**Stated problem**:
Show every line below where "picture" can be found.

**Exercise inputs**:
- - -
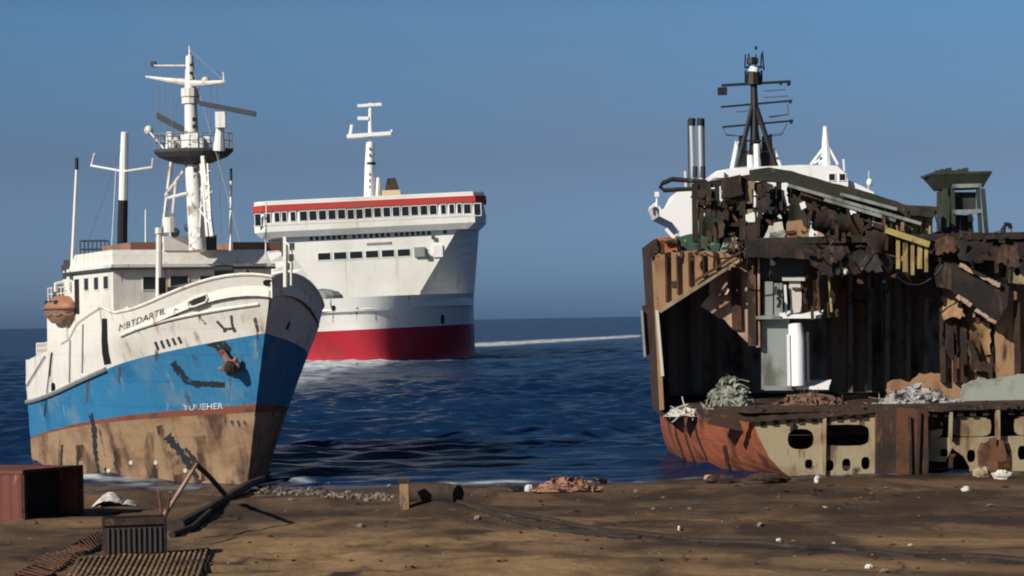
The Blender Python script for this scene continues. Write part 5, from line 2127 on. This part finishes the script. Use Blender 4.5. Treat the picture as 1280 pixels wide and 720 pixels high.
shards(30, 945, 506, 1100, 516, 101.4, 5, ['soot', 'rust', 'rust'])
shards(24, 1160, 500, 1290, 510, 101.4, 5, ['soot', 'rust', 'rust'])
for k_, mb in tm.items():
    o = mb.build('torn_steel', k_, wreck)
    o['kind'] = 'stuff'
# bent girders, pipes and frames left in the cut
tg = {k_: MB() for k_ in ('soot', 'rust_dark', 'deckgreen', 'rust', 'yellowtan', 'tanrust')}
def girders(n, x0, y0, x1, y1, Y, lmax, mats, flat=.5):
    for _ in range(n):
        x, y = random.uniform(x0, x1), random.uniform(y0, y1)
        l_ = random.uniform(.35, 1) * lmax
        a = random.choice([random.gauss(.12, .15), random.gauss(1.57, .12), random.gauss(.3, .5)]) if random.random() > flat else random.gauss(1.57, .08)
        dx, dy = math.cos(a) * l_ / 2, math.sin(a) * l_ / 2
        bx_, by_ = random.gauss(0, 1.2), random.gauss(0, 1.2)
        Yk = Y + random.uniform(-.7, .7)
        w_ = random.uniform(.06, .17)
        m_ = tg[random.choice(mats)]
        bar(m_, (x - dx, y - dy), (x + bx_, y + by_), w_, Yk, w_ * 1.2)
        bar(m_, (x + bx_, y + by_), (x + dx, y + dy), w_, Yk, w_ * 1.2)
girders(34, 868, 240, 1010, 300, 108.4, 30, ['soot', 'soot', 'rust_dark', 'deckgreen', 'deckgreen', 'rust'])
girders(34, 1004, 262, 1115, 330, 106.6, 28, ['soot', 'soot', 'rust_dark', 'deckgreen', 'deckgreen'])
girders(16, 1112, 270, 1172, 340, 106.8, 26, ['soot', 'yellowtan', 'rust_dark', 'yellowtan'])
girders(16, 1165, 294, 1280, 340, 106.1, 26, ['soot', 'rust_dark', 'soot'])
girders(14, 818, 300, 940, 325, 107.6, 20, ['soot', 'rust_dark', 'rust'])
girders(9, 1176, 368, 1262, 470, 107.9, 30, ['rust_dark', 'rust', 'tanrust'], .9)
girders(14, 948, 340, 1050, 400, 108.3, 24, ['soot', 'rust_dark', 'rust'], .8)
girders(20, 1050, 340, 1170, 380, 112, 26, ['soot', 'rust_dark'], .8)


def curled(name, m, cx, cy, w_, h_, Y, seed, lean_=.0, roll=1.1):
    """thin plate torn along its edges and curled by the cutting"""
    rr = random.Random(seed)
    c = P(cx, cy, Y)
    k_ = Y / FPX
    rows_ = []
    for i in range(9):
        v = i / 8 - .5
        rw = []
        for j in range(11):
            u = j / 10 - .5
            edge = (abs(u) > .45) or (abs(v) > .4)
            x = u * w_ * k_ * (1 + (rr.uniform(-.16, .1) if edge else 0))
            z = -v * h_ * k_ * (1 + (rr.uniform(-.25, .12) if edge else 0)) + lean_ * x
            y = roll * ((v + .5) ** 2) * h_ * k_ * .6 * math.cos(u * 2.2 + seed) + rr.uniform(-.03, .03)
            rw.append(c + Vector((x, y, z)))
        rows_.append(rw)
    mb = MB()
    mb.grid(rows_)
    back = [[p + Vector((.01, .05, .01)) for p in rw] for rw in rows_]
    mb.grid(back)
    mb.grid([rows_[0], back[0]])
    mb.grid([rows_[-1], back[-1]])
    mb.grid([[r[0] for r in rows_], [r[0] for r in back]])
    mb.grid([[r[-1] for r in rows_], [r[-1] for r in back]])
    return mb.build(name, m, wreck, smooth=True)


for q in (('deckgreen', 892, 284, 26, 30, 108.2, 1, .1, 1.2), ('rust_dark', 918, 250, 22, 34, 108.3, 2, -.2, -1.0), ('soot', 960, 250, 20, 30, 108.4, 3, .15, 1.3),
          ('deckgreen', 1000, 262, 26, 36, 107.4, 4, -.1, -1.1), ('soot', 1028, 276, 34, 30, 106.4, 5, -.25, 1.2), ('deckgreen', 1062, 284, 36, 34, 106.2, 6, -.2, 1.4),
          ('rust_dark', 1096, 300, 28, 40, 106.3, 7, -.2, -1.0), ('soot', 1080, 326, 40, 30, 106.5, 8, .1, 1.2), ('rust', 1182, 306, 26, 22, 105.9, 9, .1, 1.0),
          ('soot', 1218, 314, 44, 30, 105.8, 10, -.1, 1.3), ('rust_dark', 1256, 320, 34, 28, 105.7, 11, .05, -1.0), ('soot', 1150, 350, 40, 40, 106.7, 12, -.3, 1.2),
          ('greygreen', 972, 296, 20, 14, 107.2, 13, .1, 1.0), ('pinkplate', 898, 352, 22, 34, 108.9, 14, .3, 1.0), ('tanrust', 1190, 384, 24, 30, 107.8, 15, .0, 1.2), ('tanrust', 1226, 424, 26, 44, 107.7, 16, .1, -1.0)):
    curled('torn_plate', *q)
for k_, mb in tg.items():
    o = mb.build('bent_girder', k_, wreck)
    o['kind'] = 'stuff'
# hanging cables
for p, q, sag in (((1010, 305), (1042, 300), 14), ((1060, 320), (1092, 300), 22), ((880, 316), (935, 310), 10), ((1120, 345), (1180, 330), 18), ((1168, 266), (1180, 292), 6)):
    mb = MB()
    pts = []
    for i in range(9):
        t_ = i / 8
        pts.append(P(p[0] + (q[0] - p[0]) * t_, p[1] + (q[1] - p[1]) * t_ + sag * 4 * t_ * (1 - t_), 106.2))
    mb.tube(pts, .04, 5)
    mb.build('hanging_cable', 'black', wreck)


# --- heaps lying in the hold: things of their own
def heap(name, label, cat, m, cx, cy, w_, h_, Y, n, seed, sheet=.5, depth=1.6):
    rr = random.Random(seed)
    mb = MB()
    c = P(cx, cy, Y) if Y > 100 else G(cx, cy)
    k_ = c.y / FPX
    # core mound
    N = 22
    rows_ = []
    for i in range(9):
        t_ = i / 8
        rw = []
        for j in range(N + 1):
            a = 2 * math.pi * (j % N) / N
            jj = random.Random(seed * 100 + i * 31 + j % N).uniform(.72, 1.18)
            rw.append(c + Vector((math.cos(a) * w_ / 2 * k_ * (1 - t_) ** .6 * jj, math.sin(a) * depth / 2 * (1 - t_) ** .6 * jj, h_ * k_ * .86 * t_ ** .9 * jj)))
        rows_.append(rw)
    mb.grid(rows_)
    for _ in range(n):
        a, r_ = rr.uniform(0, 6.28), rr.random() ** .6
        x, y = math.cos(a) * r_, math.sin(a) * r_
        z = h_ * k_ * max(0, 1 - r_ ** 1.5) * rr.uniform(.75, 1.1)
        p = c + Vector((x * w_ / 2 * k_, y * depth / 2, z))
        u_ = Vector((rr.gauss(0, 1), rr.gauss(0, 1), rr.gauss(0, .7))).normalized() * sheet * rr.uniform(.4, 1.2)
        v_ = u_.cross(Vector((rr.gauss(0, 1), rr.gauss(0, 1), rr.gauss(0, 1)))).normalized() * sheet * rr.uniform(.15, .5)
        mb.add([p - u_, p - v_, p + u_ * .8, p + v_ * 1.1 + u_ * .2, p + u_.cross(v_) * .6], [(0, 1, 4), (1, 2, 4), (2, 3, 4), (3, 0, 4)])
    for _ in range(n // 4 if name == 'scrap_heap' else 0):
        a, r_ = rr.uniform(0, 6.28), rr.random() ** .5
        x, y = math.cos(a) * r_, math.sin(a) * r_
        p = c + Vector((x * w_ / 2 * k_, y * depth / 2 - .1, h_ * k_ * max(.05, 1 - r_ ** 1.5) * rr.uniform(.8, 1.12)))
        d_ = Vector((rr.gauss(0, 1), rr.gauss(0, .6), rr.gauss(0, .6))).normalized() * sheet * rr.uniform(.6, 1.8)
        mb.tube([p - d_, p + Zv * rr.uniform(0, .18), p + d_ * .7, p + d_ + Zv * rr.uniform(-.3, .1)], rr.uniform(.012, .03), 5)
    o = own_origin(mb.build(name, m))
    tag(o, label, cat)
    return o


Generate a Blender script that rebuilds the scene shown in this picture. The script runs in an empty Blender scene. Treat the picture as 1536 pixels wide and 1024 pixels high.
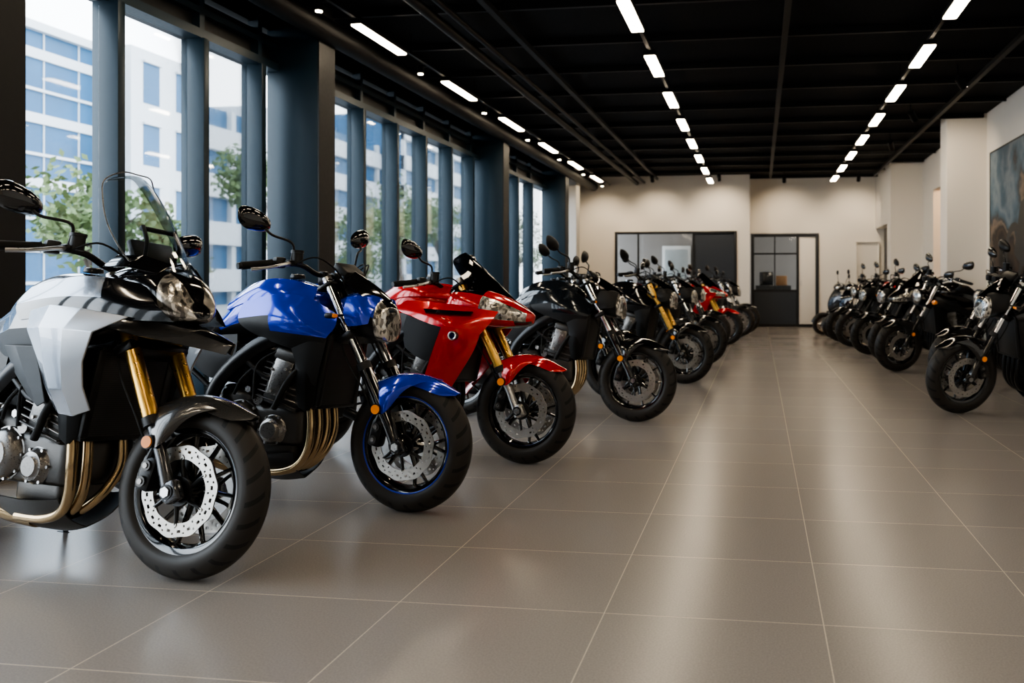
- - -
**The answer**:
The Blender Python script for this scene continues. Write part 5, from line 2127 on. This part finishes the script. Use Blender 4.5. Treat the picture as 1280 pixels wide and 720 pixels high.
Generate a Blender script that rebuilds the scene shown in this picture. The script runs in an empty Blender scene. Treat the picture as 1536 pixels wide and 1024 pixels high.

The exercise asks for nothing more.